Positive outlook for Western Australia’s evolving power system

2 min

Accelerating investment in new renewable generation and Distributed Energy Resources (DER) in Western Australia (WA) is driving a paradigm shift in the power system, presenting both exciting opportunities and new operational challenges.

One in three homes in the South West Interconnected System (SWIS) now have rooftop solar installed, and AEMO’s 2021 Wholesale Electricity Market (WEM) Electricity Statement of Opportunities (ESOO) report projects rooftop and large-scale commercial solar systems will reach around 40% of total generation capacity by 2030-31.

AEMO’s CEO and Managing Director, Daniel Westerman said: “This is a profound transformation that calls for the highest levels of collaboration across the WA energy system – amongst market bodies, policy makers, industry participants and consumer groups.”

“As the energy transition unfolds, AEMO is committed to working collaboratively with stakeholders to implement the WA Government’s Energy Transformation Strategy, to ensure WA households and businesses are the beneficiaries of secure, reliable, affordable and sustainable energy,” Mr Westerman said.

“It is pleasing that AEMO’s analysis in the 2021 WEM ESOO confirms sufficient generation capacity to meet forecast demand in the SWIS over the next decade” Mr Westerman added.

The report expects increased business activity and growth in new housing will drive a 0.2% annual increase in peak demand forecast over the 10-year outlook period, compared to a 0.2% decline in last year’s WEM ESOO. The Reserve Capacity Requirement has been determined as 4,396 megawatts (MW) for 2023-2024, meeting the one in 10 year forecast peak demand, which is a slight decrease from the 4,421 MW requirement in 2022-23.

AEMO Executive General Manager, WA, Cameron Parrotte said: “Our analysis shows that even with the expected staged retirement of coal generators, including Muja C unit 5 in 2022 and Muja C unit 6 in 2024, connected and committed capacity is forecast to meet anticipated demand over the next decade.”

The report affirms the rapid pace and scale of transition underway in WA’s power system, with rooftop solar and large-scale commercial system installations expected to grow at an average annual rate of 8% (219 MW per year) to reach an estimated 4,069 MW of installed capacity by 2030-31.

As a result, overall operational consumption will decline at an annual rate of 0.8% over the outlook period.
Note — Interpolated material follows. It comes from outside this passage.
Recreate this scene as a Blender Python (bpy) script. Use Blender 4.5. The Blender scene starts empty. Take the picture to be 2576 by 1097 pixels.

Further, forecast minimum operational demand, the demand for electricity from the grid, is expected to decline from the current record low of 954 MW to 232 MW by 2025-26.

Mr Parrotte said that as the shift towards variable generators and uptake of distributed solar continues, we are encountering new challenges associated with minimum demand and managing system security issues. This includes maintaining voltage, system strength, and inertia standards. New standards, system services, and regulatory arrangements are required to keep the power system secure and reliable.

“AEMO is supportive of innovative solutions to help address these challenges, pointing to the importance of projects already underway, like the WA Government’s Energy Transformation Strategy, to help alleviate system security risks under certain conditions such as when minimum operational demand is low,” Mr Parrotte added.

“AEMO will continue to collaborate with consumers, industry and government to develop new standards and to support cost-effective regulatory and market reforms required to ensure consumer expectations for reliable, secure, sustainable and affordable energy are being addressed,” he said.